The request = Copy all the material that follows, keeping every character the same.

Entries with scene source code =
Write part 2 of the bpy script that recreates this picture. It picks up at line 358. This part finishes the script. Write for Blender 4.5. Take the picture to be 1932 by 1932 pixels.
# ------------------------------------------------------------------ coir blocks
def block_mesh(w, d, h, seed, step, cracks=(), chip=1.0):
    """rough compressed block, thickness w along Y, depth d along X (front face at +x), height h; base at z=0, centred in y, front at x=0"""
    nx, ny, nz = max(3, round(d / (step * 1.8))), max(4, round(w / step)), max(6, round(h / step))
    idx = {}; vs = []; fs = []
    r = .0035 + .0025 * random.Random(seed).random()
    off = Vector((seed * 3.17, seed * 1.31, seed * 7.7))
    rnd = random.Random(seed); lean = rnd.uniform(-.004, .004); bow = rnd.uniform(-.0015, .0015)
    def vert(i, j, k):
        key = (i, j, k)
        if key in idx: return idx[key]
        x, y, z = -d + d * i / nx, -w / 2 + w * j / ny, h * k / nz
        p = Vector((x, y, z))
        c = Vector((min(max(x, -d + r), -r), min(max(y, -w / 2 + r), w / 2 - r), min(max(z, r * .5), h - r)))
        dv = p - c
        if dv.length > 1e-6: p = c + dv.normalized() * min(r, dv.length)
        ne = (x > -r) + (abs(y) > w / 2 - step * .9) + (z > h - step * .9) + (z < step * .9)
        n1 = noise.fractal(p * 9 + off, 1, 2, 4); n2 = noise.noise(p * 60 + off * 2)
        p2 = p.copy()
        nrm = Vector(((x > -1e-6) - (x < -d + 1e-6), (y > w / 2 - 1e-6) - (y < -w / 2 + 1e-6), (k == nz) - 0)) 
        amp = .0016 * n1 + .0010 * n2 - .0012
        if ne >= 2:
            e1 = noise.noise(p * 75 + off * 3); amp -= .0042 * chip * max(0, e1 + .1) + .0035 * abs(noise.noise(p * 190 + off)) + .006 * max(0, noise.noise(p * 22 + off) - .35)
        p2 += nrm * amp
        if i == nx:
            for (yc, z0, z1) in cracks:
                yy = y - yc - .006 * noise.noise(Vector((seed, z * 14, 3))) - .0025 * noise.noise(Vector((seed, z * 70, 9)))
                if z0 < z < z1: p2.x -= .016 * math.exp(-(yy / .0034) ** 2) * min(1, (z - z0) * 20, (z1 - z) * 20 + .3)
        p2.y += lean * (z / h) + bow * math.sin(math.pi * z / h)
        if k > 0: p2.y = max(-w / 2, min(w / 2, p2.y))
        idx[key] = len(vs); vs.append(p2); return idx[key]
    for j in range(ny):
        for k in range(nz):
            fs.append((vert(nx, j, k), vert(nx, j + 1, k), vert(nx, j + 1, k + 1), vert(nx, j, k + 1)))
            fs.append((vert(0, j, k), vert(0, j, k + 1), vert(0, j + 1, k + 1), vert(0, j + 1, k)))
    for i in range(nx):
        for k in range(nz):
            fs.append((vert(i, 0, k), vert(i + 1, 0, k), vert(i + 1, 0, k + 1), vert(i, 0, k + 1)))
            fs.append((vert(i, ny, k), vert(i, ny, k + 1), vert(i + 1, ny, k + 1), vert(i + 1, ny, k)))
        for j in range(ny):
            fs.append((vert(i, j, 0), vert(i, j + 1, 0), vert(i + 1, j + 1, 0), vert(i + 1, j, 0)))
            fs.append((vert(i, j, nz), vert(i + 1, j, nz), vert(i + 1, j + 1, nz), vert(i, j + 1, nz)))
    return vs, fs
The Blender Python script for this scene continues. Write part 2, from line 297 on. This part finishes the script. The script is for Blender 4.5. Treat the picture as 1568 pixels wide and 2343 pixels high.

Output of the exercise =
Write part 2 of the bpy script that recreates this picture. It picks up at line 358. This part finishes the script. Write for Blender 4.5. Take the picture to be 1932 by 1932 pixels.
# ------------------------------------------------------------------ coir blocks
def block_mesh(w, d, h, seed, step, cracks=(), chip=1.0):
    """rough compressed block, thickness w along Y, depth d along X (front face at +x), height h; base at z=0, centred in y, front at x=0"""
    nx, ny, nz = max(3, round(d / (step * 1.8))), max(4, round(w / step)), max(6, round(h / step))
    idx = {}; vs = []; fs = []
    r = .0035 + .0025 * random.Random(seed).random()
    off = Vector((seed * 3.17, seed * 1.31, seed * 7.7))
    rnd = random.Random(seed); lean = rnd.uniform(-.004, .004); bow = rnd.uniform(-.0015, .0015)
    def vert(i, j, k):
        key = (i, j, k)
        if key in idx: return idx[key]
        x, y, z = -d + d * i / nx, -w / 2 + w * j / ny, h * k / nz
        p = Vector((x, y, z))
        c = Vector((min(max(x, -d + r), -r), min(max(y, -w / 2 + r), w / 2 - r), min(max(z, r * .5), h - r)))
        dv = p - c
        if dv.length > 1e-6: p = c + dv.normalized() * min(r, dv.length)
        ne = (x > -r) + (abs(y) > w / 2 - step * .9) + (z > h - step * .9) + (z < step * .9)
        n1 = noise.fractal(p * 9 + off, 1, 2, 4); n2 = noise.noise(p * 60 + off * 2)
        p2 = p.copy()
        nrm = Vector(((x > -1e-6) - (x < -d + 1e-6), (y > w / 2 - 1e-6) - (y < -w / 2 + 1e-6), (k == nz) - 0)) 
        amp = .0016 * n1 + .0010 * n2 - .0012
        if ne >= 2:
            e1 = noise.noise(p * 75 + off * 3); amp -= .0042 * chip * max(0, e1 + .1) + .0035 * abs(noise.noise(p * 190 + off)) + .006 * max(0, noise.noise(p * 22 + off) - .35)
        p2 += nrm * amp
        if i == nx:
            for (yc, z0, z1) in cracks:
                yy = y - yc - .006 * noise.noise(Vector((seed, z * 14, 3))) - .0025 * noise.noise(Vector((seed, z * 70, 9)))
                if z0 < z < z1: p2.x -= .016 * math.exp(-(yy / .0034) ** 2) * min(1, (z - z0) * 20, (z1 - z) * 20 + .3)
        p2.y += lean * (z / h) + bow * math.sin(math.pi * z / h)
        if k > 0: p2.y = max(-w / 2, min(w / 2, p2.y))
        idx[key] = len(vs); vs.append(p2); return idx[key]
    for j in range(ny):
        for k in range(nz):
            fs.append((vert(nx, j, k), vert(nx, j + 1, k), vert(nx, j + 1, k + 1), vert(nx, j, k + 1)))
            fs.append((vert(0, j, k), vert(0, j, k + 1), vert(0, j + 1, k + 1), vert(0, j + 1, k)))
    for i in range(nx):
        for k in range(nz):
            fs.append((vert(i, 0, k), vert(i + 1, 0, k), vert(i + 1, 0, k + 1), vert(i, 0, k + 1)))
            fs.append((vert(i, ny, k), vert(i, ny, k + 1), vert(i + 1, ny, k + 1), vert(i + 1, ny, k)))
        for j in range(ny):
            fs.append((vert(i, j, 0), vert(i, j + 1, 0), vert(i + 1, j + 1, 0), vert(i + 1, j, 0)))
            fs.append((vert(i, j, nz), vert(i + 1, j, nz), vert(i + 1, j + 1, nz), vert(i, j + 1, nz)))
    return vs, fs
The Blender Python script for this scene continues. Write part 2, from line 297 on. This part finishes the script. The script is for Blender 4.5. Treat the picture as 1568 pixels wide and 2343 pixels high.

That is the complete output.